Tuesday, February 02, 2010

The New Politics of Post-Katrina New Orleans


Social justice activists in the city note that he’s the only candidate to talk about the city’s problems as systemic. Discussing the city’s tourism-based economy, Perry said: “New Orleans has a system that is almost designed to be oppressive.” He described a workforce subsisting on minimum-wage jobs and a public housing system that subsidizes employers who pay unfair salaries. “If we paid people a living wage, then we could really transform our city,” said Perry.

A native New Orleanian, Perry founded a fair housing center in Mississippi before becoming director of the Greater New Orleans Fair Housing Action Center in 2005. His central promise is to reduce the city’s murder rate by 40 percent in his first term, saying he would do this by focusing the police department’s resources on what he says are “one or two hundred individuals” who are responsible for most of the violent crime in the city and away from the nonviolent offenses that he says the department currently focuses on.

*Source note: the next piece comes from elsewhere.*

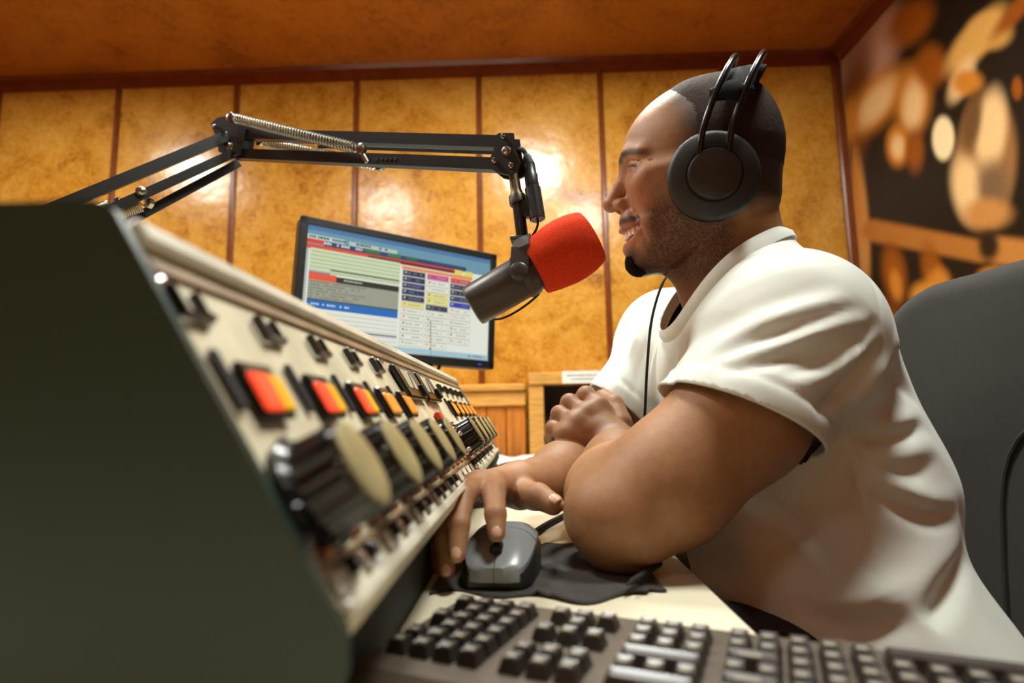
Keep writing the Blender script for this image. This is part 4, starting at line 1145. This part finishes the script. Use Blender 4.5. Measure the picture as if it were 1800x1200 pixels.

Like I've said here a couple of times before, the politics of New Orleans are impenetrable to me. I mean, understanding local politics for any city requires a lot of homework, but the Times-Picayune, the big local daily here, doesn't provide much context, and when it does, it's from a very mainstream, establishment oriented perspective. What's a recent left-wing transplant to the NOLA area to do?

The above linked short essay from CounterPunch, in support of the little known progressive mayoral candidate James Perry, does more to make me understand what's going on here than two years of reading the Picayune have. Don't get me wrong. It only scratches the surface, really, providing two or three ideas I'm able to fit into my overall understanding of the American political dynamic. But given the information blackout I'm suffering down here in the Crescent City, that's something, to be sure.

I think I might email the guy who wrote this and ask him what I should be reading.